Мы называли себя «Группой вторжения», поскольку намеревались ворваться в затхлые коридоры английской внешней политики и создать на Востоке новый народ, не оглядываясь на рельсы, проложенные предшественниками. Поэтому мы, опираясь на свое эклектичное разведывательное бюро в Каире (неспокойное место, которое за бесконечные телефонные звонки и суету, за непрестанную беготню Обри Герберт называл вокзалом Восточной железной дороги), принялись за работу с руководителями всех рангов, близкими и далекими. Разумеется, первым объектом наших усилий стал сэр Генри Макмагон, верховный комиссар в Египте. Со свойственными ему проницательностью и искушенным умом он сразу же понял наш замысел и одобрил его. Другие, например Уэмисс, Нейл Малколм, Уингейт, с готовностью нас поддержали, поняв, что война послужит созиданию. Их аргументация укрепила благоприятное впечатление, создавшееся у лорда Китченера за несколько лет до того, когда шериф Аб-дулла обратился к нему в Египте с просьбой о помощи.
Таким образом, Макмагон достиг того, что имело для нас решающее значение: взаимопонимания с шерифом Мекки.

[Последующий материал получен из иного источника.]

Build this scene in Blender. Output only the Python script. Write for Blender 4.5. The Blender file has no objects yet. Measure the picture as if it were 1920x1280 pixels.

Но до этого мы возлагали надежды на Месопотамию. Именно там энергичными действиями фатально неразборчивого в средствах Сейеда Талеба было положено начало арабскому движению за независимость; за этим последовали выступления Ясина эль-Хашими и военной лиги. Предметом слепого поклонения арабских офицеров был соперник Энвера, кругом обязанный нам Азиз эль-Масри, живший в Египте. В первые дни войны его обхаживал лорд Китченер, надеявшийся склонить на нашу сторону турецкие силы в Месопотамии. К сожалению, Британия тогда упивалась собственной уверенностью в быстрой и легкой победе: ожидавшийся сокрушительный разгром Турции заранее называли увеселительной прогулкой. Но индийские власти были решительно против каких-либо авансов арабским националистам, которые могли бы ограничить амбициозные планы заставить будущую месопотамскую колонию пойти на самопожертвование ради общего блага, как это было с Бирмой. Генерал-губернатор прервал переговоры, оттолкнул Азиза и интернировал Сейеда Талеба, отдавшегося в наши руки.